Trump no tiene límites verbales, conoce el entramado del mundo de la televisión y conecta con la gente común. Clinton es un cuadro intelectual de la élite norteamericana y su discurso es muy racional para las audiencias generales de la televisión. El debate de mañana será un choque de civilizaciones y no habrá empate. El candidato que gane, o que la media de los Estados Unidos asegure que ganó, multiplicará sus chances de suceder a Barack Obama.
Hillary se encerró con sus asesores para definir su estrategia. No se trata de ajustar su discurso electoral, se trata de encontrar una manera gestual que la muestre como una persona «común» que entiende lo que sucede afuera de la Torre de Marfil. Donald también se refugió entre sus asesores, y el desafío es otro: lograr que su manejo de las cámaras tenga contenido institucional, que su histrionismo deje paso a un discurso medido y lógico. Para los dos candidatos, estas premisas –que van contra su naturaleza personal–, son la clave de un debate que será visto por 100 millones de personas.

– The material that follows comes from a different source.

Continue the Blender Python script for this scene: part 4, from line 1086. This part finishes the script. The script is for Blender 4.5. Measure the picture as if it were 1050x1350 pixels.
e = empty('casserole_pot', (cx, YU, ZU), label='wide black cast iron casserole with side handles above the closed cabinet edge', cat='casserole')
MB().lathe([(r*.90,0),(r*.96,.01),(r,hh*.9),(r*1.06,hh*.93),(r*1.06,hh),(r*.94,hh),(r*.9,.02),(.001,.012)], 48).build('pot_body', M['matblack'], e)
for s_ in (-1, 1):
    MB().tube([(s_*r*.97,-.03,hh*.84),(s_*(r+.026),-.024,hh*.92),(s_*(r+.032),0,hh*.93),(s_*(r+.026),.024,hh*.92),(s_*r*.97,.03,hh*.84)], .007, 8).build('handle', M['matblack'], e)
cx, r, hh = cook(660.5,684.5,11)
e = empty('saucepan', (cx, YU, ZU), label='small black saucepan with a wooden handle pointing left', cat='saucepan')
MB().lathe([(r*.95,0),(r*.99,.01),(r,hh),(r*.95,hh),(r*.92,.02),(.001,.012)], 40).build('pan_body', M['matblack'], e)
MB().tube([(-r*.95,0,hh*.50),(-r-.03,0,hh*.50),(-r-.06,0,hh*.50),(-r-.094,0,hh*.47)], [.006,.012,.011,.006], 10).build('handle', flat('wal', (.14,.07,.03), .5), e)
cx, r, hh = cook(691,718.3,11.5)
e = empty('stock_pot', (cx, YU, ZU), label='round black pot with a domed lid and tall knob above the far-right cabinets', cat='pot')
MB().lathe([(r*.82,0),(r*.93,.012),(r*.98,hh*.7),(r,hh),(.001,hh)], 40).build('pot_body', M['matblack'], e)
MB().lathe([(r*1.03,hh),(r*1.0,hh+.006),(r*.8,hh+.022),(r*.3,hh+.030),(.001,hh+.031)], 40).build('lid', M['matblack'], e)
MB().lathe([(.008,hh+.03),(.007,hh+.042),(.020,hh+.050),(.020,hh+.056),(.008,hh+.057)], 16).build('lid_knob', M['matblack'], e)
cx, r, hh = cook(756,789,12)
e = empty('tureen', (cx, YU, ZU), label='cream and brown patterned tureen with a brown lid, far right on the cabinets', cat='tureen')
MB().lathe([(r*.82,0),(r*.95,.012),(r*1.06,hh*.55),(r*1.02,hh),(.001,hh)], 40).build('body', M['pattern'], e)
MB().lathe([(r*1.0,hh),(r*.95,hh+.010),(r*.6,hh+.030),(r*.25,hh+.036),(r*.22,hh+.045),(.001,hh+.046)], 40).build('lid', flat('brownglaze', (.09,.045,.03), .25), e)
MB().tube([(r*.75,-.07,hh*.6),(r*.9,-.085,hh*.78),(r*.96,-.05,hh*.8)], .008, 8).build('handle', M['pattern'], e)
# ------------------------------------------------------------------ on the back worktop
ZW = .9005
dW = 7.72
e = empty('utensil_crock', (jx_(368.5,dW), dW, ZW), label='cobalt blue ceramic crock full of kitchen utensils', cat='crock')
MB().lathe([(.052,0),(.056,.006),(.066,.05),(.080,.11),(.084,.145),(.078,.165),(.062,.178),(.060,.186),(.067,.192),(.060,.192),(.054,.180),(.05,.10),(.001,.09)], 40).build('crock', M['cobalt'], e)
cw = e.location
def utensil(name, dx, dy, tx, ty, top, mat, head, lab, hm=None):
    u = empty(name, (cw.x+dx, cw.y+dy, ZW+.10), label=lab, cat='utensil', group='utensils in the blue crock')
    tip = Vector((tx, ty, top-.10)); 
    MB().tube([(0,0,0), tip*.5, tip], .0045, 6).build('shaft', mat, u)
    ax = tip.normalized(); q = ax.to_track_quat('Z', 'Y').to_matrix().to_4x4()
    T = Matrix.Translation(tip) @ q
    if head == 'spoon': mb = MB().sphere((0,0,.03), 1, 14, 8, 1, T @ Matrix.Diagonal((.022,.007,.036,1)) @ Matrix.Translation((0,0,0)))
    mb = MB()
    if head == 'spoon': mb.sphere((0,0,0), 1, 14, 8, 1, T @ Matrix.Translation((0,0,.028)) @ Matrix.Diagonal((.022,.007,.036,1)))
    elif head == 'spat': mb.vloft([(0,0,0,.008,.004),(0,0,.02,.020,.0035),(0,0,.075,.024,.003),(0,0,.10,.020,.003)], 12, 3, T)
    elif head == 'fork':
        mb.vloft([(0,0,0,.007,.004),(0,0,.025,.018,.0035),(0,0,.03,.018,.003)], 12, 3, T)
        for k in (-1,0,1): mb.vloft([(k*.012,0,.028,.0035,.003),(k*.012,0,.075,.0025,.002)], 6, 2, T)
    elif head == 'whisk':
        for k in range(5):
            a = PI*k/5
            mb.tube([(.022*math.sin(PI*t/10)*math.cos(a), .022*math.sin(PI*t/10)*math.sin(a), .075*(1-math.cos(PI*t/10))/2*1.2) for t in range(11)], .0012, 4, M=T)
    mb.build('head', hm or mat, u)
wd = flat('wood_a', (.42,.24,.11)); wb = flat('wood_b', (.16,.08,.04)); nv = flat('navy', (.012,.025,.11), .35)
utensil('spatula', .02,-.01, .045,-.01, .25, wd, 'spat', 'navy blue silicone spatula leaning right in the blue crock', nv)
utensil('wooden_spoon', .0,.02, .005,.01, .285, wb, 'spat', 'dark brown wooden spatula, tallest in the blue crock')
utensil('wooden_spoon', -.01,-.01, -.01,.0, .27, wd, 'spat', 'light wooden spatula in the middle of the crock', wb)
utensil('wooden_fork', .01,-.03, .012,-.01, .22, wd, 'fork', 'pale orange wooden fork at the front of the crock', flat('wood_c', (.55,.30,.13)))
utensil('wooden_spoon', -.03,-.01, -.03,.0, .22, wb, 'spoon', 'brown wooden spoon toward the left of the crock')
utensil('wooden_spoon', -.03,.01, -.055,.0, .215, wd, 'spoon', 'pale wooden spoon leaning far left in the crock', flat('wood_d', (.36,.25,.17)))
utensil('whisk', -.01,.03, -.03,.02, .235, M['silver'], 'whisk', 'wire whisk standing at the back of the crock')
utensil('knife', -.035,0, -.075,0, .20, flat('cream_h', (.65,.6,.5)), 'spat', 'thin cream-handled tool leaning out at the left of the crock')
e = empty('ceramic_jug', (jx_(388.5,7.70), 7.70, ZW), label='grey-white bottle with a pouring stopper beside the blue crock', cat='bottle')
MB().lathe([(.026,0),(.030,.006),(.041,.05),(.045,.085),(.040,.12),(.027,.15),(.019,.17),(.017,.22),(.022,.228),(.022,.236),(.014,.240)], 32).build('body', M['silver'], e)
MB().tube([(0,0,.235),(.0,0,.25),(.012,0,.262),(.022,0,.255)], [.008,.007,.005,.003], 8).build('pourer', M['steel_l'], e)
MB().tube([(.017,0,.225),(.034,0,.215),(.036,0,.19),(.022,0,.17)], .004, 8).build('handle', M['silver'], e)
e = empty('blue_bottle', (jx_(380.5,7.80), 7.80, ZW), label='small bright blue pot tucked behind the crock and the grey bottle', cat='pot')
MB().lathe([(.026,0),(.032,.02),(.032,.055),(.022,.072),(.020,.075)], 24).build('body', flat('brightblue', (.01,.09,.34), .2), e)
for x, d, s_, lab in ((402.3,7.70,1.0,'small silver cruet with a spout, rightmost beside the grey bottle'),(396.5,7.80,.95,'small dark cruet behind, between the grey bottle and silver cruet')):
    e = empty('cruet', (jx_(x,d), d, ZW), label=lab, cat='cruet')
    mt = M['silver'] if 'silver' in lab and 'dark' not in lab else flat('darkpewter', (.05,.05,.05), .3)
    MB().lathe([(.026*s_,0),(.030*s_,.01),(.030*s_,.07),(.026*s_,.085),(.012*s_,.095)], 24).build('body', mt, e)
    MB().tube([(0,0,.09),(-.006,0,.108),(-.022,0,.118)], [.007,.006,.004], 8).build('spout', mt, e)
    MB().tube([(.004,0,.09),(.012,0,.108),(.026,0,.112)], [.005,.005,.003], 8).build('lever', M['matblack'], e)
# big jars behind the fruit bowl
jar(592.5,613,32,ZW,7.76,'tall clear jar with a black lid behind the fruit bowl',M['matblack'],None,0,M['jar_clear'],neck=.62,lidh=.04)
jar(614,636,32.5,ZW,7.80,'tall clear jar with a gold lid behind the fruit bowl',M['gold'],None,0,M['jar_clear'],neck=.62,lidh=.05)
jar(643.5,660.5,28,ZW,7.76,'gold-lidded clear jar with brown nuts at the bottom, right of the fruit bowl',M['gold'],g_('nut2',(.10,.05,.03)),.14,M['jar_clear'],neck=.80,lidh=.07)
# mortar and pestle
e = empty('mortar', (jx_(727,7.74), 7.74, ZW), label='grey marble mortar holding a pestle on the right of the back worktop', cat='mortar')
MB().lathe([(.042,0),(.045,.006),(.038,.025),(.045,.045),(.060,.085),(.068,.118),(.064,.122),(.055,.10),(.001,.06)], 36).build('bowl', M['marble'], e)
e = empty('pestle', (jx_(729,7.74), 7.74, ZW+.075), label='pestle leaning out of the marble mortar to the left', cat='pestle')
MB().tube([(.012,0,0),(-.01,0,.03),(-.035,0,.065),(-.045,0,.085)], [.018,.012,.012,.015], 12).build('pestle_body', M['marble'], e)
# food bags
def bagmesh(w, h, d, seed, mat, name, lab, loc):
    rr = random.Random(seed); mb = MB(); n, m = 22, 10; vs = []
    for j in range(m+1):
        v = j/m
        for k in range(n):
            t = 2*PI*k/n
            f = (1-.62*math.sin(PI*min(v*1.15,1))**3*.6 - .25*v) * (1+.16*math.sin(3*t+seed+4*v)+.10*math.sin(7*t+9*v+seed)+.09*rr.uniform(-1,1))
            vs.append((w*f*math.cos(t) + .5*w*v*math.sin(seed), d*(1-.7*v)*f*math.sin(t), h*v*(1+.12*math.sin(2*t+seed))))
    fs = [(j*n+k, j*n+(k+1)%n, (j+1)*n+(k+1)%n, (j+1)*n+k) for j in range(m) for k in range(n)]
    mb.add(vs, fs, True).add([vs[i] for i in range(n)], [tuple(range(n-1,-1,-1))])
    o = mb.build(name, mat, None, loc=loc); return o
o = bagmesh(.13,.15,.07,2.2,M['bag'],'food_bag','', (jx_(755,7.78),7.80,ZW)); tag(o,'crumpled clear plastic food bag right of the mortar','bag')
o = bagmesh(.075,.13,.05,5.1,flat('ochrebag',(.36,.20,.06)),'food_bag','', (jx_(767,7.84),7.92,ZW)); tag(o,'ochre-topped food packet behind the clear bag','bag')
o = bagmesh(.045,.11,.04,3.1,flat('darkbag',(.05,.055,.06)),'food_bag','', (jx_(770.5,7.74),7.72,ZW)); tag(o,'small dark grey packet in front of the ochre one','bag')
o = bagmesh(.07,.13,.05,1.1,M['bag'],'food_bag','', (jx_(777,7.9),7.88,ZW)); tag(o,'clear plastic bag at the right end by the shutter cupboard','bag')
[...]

Trump ya venció al establishment republicano y no le importa que dicen los medios tradicionales. Busca un respaldo de las figuras populares de los Estados Unidos y tiene escasa consideración por las estrellas de Hollywood que apoyan a la candidata demócrata. Trump sabe que está cerca, y olfatea las dudas y temores de Clinton.
Mañana, 26 de septiembre de 2016, puede ser un día que recordaremos para siempre.